BRIEF> Output every line of the data exactly as it appears.

-- Start --

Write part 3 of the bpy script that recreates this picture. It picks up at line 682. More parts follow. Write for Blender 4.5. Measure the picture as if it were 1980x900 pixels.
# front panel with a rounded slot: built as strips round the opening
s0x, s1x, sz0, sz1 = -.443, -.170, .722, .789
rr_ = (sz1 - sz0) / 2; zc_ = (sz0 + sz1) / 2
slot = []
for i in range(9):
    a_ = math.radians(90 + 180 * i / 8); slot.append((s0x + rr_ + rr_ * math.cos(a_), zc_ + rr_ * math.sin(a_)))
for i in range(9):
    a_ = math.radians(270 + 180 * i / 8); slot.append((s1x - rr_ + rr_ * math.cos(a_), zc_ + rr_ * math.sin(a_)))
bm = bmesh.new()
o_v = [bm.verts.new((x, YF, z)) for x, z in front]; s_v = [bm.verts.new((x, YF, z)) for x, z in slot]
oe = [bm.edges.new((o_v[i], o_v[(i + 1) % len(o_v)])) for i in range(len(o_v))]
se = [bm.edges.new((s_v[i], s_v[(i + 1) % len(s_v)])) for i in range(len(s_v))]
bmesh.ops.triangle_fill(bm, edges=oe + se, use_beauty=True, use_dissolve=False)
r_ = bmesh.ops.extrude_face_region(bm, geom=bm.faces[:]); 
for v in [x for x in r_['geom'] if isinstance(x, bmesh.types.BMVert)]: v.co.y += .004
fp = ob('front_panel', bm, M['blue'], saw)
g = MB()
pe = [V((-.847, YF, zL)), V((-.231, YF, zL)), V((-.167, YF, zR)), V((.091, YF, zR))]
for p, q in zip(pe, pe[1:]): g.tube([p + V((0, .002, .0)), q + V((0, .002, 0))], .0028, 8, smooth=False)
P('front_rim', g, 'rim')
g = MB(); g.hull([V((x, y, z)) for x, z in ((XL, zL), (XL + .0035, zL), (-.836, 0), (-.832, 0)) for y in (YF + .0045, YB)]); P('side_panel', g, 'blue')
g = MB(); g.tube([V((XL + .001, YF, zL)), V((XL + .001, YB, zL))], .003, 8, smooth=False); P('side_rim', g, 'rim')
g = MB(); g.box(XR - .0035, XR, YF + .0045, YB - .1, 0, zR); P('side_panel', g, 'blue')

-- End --

SOLUTION>
Write part 3 of the bpy script that recreates this picture. It picks up at line 682. More parts follow. Write for Blender 4.5. Measure the picture as if it were 1980x900 pixels.
# front panel with a rounded slot: built as strips round the opening
s0x, s1x, sz0, sz1 = -.443, -.170, .722, .789
rr_ = (sz1 - sz0) / 2; zc_ = (sz0 + sz1) / 2
slot = []
for i in range(9):
    a_ = math.radians(90 + 180 * i / 8); slot.append((s0x + rr_ + rr_ * math.cos(a_), zc_ + rr_ * math.sin(a_)))
for i in range(9):
    a_ = math.radians(270 + 180 * i / 8); slot.append((s1x - rr_ + rr_ * math.cos(a_), zc_ + rr_ * math.sin(a_)))
bm = bmesh.new()
o_v = [bm.verts.new((x, YF, z)) for x, z in front]; s_v = [bm.verts.new((x, YF, z)) for x, z in slot]
oe = [bm.edges.new((o_v[i], o_v[(i + 1) % len(o_v)])) for i in range(len(o_v))]
se = [bm.edges.new((s_v[i], s_v[(i + 1) % len(s_v)])) for i in range(len(s_v))]
bmesh.ops.triangle_fill(bm, edges=oe + se, use_beauty=True, use_dissolve=False)
r_ = bmesh.ops.extrude_face_region(bm, geom=bm.faces[:]); 
for v in [x for x in r_['geom'] if isinstance(x, bmesh.types.BMVert)]: v.co.y += .004
fp = ob('front_panel', bm, M['blue'], saw)
g = MB()
pe = [V((-.847, YF, zL)), V((-.231, YF, zL)), V((-.167, YF, zR)), V((.091, YF, zR))]
for p, q in zip(pe, pe[1:]): g.tube([p + V((0, .002, .0)), q + V((0, .002, 0))], .0028, 8, smooth=False)
P('front_rim', g, 'rim')
g = MB(); g.hull([V((x, y, z)) for x, z in ((XL, zL), (XL + .0035, zL), (-.836, 0), (-.832, 0)) for y in (YF + .0045, YB)]); P('side_panel', g, 'blue')
g = MB(); g.tube([V((XL + .001, YF, zL)), V((XL + .001, YB, zL))], .003, 8, smooth=False); P('side_rim', g, 'rim')
g = MB(); g.box(XR - .0035, XR, YF + .0045, YB - .1, 0, zR); P('side_panel', g, 'blue')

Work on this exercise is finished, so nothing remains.